Webinar

What I Learned from 20 Years of Leading Open Source Projects

Series: HPC Best Practices Webinars

Scientific software has grown from loose collections of individual routines working on relatively simple data structures to very large packages of 100,000s to millions of lines of code, with dozens of contributors, and hundreds or thousands of users. In the process, the approaches to software development have also drastically changed: both the software packages as well as their development are professionally managed, with version control, extensive test suites, and automatic regression checks for every patch. Maybe more interestingly, the approaches to managing the community software developers and users have also dramatically changed.
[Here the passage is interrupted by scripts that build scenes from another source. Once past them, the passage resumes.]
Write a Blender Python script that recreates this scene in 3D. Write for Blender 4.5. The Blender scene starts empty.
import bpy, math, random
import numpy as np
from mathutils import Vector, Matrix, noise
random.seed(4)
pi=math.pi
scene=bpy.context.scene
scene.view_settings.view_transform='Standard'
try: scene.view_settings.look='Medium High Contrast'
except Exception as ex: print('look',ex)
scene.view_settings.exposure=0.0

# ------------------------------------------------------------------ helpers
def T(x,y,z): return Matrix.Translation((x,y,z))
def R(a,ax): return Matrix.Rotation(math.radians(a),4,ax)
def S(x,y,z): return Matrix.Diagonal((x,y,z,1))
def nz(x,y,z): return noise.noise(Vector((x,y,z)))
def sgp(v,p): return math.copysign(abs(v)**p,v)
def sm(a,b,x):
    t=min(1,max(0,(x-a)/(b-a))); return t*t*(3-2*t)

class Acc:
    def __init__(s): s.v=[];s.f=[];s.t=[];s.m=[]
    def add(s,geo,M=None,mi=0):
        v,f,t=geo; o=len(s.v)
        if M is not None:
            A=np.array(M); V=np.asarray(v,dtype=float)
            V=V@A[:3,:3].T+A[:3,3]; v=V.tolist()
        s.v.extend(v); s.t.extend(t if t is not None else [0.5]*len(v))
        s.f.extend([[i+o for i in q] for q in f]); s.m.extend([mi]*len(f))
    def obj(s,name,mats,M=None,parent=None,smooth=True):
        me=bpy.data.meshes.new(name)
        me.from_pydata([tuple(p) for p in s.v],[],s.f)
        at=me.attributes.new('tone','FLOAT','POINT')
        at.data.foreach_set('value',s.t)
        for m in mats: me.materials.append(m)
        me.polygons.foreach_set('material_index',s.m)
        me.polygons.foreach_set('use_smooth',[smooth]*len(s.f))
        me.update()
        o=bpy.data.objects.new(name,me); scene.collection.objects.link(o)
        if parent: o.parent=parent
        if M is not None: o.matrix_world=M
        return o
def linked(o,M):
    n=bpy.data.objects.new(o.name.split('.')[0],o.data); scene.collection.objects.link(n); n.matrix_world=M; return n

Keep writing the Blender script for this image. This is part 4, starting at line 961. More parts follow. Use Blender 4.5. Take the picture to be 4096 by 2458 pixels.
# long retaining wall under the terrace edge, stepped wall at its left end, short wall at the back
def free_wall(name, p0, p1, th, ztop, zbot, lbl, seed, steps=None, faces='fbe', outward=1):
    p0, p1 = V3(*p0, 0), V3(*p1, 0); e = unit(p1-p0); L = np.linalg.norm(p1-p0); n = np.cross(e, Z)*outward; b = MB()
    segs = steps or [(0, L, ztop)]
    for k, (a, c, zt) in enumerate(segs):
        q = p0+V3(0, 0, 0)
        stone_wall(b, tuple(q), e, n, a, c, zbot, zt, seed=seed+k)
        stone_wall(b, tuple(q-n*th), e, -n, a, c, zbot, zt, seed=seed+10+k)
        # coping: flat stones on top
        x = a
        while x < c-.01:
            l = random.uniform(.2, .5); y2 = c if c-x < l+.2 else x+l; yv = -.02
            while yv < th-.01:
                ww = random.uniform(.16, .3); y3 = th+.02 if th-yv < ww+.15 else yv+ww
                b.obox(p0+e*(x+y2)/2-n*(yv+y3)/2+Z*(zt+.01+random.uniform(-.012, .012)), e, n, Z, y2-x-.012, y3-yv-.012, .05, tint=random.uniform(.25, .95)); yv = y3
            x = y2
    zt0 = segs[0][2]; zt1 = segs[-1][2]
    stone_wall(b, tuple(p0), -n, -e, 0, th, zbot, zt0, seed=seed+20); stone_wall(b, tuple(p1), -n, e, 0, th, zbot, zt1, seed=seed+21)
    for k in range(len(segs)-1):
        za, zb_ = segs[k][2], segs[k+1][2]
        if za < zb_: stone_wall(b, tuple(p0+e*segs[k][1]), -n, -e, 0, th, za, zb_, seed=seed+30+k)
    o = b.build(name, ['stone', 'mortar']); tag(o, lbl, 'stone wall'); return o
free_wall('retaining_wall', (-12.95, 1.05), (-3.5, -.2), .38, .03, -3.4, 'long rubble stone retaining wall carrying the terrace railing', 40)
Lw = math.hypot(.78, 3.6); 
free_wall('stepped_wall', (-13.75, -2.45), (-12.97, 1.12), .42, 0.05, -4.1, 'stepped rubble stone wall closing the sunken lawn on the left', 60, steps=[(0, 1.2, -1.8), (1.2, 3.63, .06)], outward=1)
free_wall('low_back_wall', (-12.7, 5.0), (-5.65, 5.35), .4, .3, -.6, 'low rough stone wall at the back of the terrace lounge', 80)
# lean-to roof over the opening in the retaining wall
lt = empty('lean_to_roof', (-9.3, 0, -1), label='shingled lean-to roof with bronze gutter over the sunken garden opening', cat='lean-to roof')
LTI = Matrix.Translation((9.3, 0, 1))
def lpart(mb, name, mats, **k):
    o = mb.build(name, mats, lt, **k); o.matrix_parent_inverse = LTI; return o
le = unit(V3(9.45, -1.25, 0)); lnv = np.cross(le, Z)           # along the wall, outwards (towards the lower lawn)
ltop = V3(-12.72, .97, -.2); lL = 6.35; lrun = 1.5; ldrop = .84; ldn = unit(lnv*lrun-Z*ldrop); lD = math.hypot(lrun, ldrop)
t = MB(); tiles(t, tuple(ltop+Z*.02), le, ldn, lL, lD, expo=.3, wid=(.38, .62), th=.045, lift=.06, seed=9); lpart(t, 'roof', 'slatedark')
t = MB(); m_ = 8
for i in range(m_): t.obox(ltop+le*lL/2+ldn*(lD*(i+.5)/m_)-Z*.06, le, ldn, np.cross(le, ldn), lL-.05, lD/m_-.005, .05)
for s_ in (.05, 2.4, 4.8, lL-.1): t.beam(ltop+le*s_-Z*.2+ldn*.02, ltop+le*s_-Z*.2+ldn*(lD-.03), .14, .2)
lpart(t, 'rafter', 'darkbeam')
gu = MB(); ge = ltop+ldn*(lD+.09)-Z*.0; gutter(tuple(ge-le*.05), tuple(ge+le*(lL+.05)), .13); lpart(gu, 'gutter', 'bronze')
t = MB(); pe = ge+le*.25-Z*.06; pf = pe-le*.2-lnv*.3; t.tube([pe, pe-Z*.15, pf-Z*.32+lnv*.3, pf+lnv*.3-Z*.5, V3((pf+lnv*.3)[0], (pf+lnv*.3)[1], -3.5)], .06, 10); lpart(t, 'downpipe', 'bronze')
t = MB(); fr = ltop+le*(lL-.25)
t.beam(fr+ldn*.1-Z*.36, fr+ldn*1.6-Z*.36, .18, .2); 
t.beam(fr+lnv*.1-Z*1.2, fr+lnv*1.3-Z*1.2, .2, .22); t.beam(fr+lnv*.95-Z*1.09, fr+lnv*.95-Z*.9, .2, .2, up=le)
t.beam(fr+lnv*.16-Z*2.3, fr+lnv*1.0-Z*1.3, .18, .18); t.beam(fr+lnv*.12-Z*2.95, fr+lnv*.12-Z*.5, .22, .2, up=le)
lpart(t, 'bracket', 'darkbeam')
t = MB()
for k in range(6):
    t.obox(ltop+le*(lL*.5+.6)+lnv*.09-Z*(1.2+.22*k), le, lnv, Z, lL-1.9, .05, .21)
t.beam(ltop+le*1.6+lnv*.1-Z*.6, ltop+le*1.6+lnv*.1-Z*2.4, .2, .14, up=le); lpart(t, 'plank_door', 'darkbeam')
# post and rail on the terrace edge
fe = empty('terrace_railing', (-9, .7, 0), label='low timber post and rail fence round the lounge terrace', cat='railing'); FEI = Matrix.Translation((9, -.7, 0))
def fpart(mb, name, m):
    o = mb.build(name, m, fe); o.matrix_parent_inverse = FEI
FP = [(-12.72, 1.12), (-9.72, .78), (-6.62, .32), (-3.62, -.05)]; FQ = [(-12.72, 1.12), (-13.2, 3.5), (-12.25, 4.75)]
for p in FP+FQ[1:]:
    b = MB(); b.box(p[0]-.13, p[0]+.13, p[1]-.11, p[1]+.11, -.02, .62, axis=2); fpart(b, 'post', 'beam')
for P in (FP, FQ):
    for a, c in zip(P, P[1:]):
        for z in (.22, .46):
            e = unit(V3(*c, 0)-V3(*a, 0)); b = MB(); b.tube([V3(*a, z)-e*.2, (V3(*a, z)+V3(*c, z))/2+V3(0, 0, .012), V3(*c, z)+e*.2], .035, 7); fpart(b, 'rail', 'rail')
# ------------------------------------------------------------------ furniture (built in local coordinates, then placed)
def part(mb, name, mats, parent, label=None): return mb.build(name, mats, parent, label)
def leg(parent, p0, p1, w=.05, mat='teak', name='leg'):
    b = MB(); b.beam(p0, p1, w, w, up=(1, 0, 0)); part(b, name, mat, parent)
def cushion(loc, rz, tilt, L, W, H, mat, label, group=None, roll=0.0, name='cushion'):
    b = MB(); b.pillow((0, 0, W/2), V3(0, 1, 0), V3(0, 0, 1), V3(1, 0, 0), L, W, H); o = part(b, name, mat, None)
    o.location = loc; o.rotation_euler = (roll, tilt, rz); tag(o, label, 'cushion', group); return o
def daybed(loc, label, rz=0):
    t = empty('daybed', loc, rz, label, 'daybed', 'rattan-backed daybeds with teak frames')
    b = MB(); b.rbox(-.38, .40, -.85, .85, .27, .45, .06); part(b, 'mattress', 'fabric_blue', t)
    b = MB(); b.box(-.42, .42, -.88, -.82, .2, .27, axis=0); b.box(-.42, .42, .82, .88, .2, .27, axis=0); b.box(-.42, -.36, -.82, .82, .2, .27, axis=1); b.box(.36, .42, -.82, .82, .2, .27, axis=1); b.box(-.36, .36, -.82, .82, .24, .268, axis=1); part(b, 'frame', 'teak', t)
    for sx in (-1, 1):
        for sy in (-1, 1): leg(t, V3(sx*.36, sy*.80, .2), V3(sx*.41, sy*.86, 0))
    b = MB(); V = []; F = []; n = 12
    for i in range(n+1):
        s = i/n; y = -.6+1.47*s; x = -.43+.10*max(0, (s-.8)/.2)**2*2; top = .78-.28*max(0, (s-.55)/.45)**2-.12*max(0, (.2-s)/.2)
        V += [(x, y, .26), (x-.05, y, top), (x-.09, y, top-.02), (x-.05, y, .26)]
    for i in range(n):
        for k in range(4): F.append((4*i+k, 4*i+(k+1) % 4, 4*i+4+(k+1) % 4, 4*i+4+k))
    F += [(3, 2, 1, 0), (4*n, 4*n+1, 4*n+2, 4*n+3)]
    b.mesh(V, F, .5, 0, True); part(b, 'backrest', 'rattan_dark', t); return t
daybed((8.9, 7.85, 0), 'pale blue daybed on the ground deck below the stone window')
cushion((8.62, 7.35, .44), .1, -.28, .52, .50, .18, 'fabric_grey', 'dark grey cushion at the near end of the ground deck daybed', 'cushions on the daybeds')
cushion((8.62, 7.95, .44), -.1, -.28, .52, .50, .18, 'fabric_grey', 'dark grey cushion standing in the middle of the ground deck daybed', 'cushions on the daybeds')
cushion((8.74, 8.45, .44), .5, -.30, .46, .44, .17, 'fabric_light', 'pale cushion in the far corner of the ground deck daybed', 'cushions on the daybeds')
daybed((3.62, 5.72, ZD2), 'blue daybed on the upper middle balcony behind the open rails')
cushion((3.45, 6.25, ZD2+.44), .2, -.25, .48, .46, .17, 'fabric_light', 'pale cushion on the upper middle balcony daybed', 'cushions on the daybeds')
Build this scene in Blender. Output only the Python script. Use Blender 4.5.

Having led two large, open source software projects (the finite element package deal.II, and the Advanced Simulator for Problems in Earth ConvecTion ASPECT) for more than 20 years, the presenter will share lessons learned about both the technical management of scientific software projects, as well as the social side of these projects.

Presenter

Presenter Bio

Wolfgang Bangerth is a professor of mathematics and, by courtesy, geosciences at Colorado State University. He studied physics and mathematics at the University of Stuttgart and the University of Heidelberg in Germany. Following a few months at the ETH Zurich in Switzerland, he was a postdoc at the Institute for Computational Engineering and Sciences (ICES, now the Oden Institute) and the Institute for Geophyics at the University of Texas at Austin, and starting in 2005 on the faculty of the Department of Mathematics of Texas A&M University. He has been at Colorado State University since 2016. During his PhD time in Heidelberg, Wolfgang started the deal.II finite element library, a library that by now has more than a million lines of C++ and is the basis for at least 1,600 publications in nearly all areas of the sciences and engineering. He is also a founding Principal Developer of the ASPECT code that is widely used in the simulation of convection in the Earth mantle as well as for long-term deformation in the crust.